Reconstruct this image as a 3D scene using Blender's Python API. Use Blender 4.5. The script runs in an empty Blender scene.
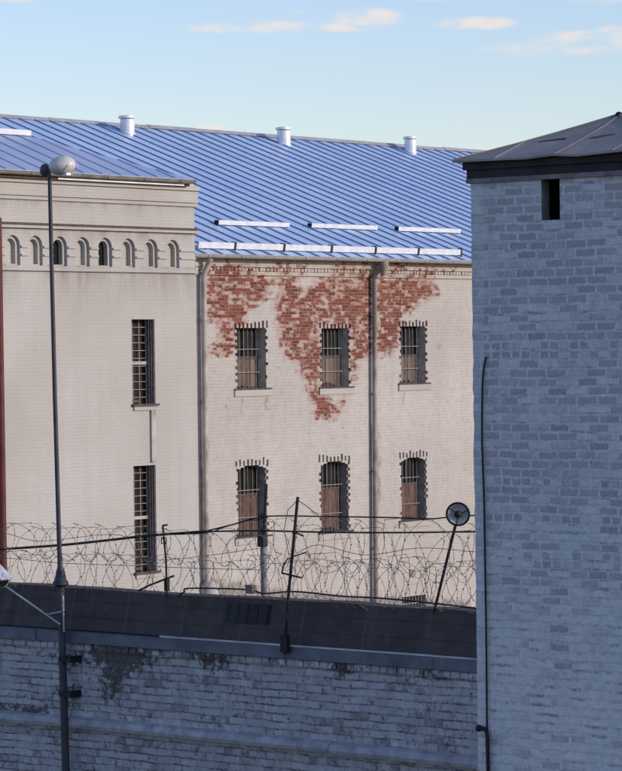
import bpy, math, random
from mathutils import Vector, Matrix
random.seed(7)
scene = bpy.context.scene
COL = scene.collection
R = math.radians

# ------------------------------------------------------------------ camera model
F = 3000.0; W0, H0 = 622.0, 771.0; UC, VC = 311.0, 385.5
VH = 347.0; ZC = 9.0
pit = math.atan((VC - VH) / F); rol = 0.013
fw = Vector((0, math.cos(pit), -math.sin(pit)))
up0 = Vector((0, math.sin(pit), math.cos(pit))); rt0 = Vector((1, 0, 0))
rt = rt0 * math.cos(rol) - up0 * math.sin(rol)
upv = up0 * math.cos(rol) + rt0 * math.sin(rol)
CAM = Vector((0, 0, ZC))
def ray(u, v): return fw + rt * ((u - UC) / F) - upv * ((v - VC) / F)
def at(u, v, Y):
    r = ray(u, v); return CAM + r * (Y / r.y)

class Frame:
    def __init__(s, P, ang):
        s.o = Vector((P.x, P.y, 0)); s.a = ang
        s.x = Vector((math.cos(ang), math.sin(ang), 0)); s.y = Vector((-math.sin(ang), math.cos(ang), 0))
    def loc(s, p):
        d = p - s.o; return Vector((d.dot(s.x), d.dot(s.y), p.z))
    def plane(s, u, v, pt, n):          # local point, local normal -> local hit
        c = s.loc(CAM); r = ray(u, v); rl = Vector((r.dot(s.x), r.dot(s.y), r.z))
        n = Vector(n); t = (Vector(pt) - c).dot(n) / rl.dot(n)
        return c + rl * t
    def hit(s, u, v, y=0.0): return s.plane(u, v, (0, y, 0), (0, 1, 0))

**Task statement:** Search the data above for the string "scene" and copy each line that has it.

**Answer to this problem:**
Reconstruct this image as a 3D scene using Blender's Python API. Use Blender 4.5. The script runs in an empty Blender scene.
scene = bpy.context.scene
COL = scene.collection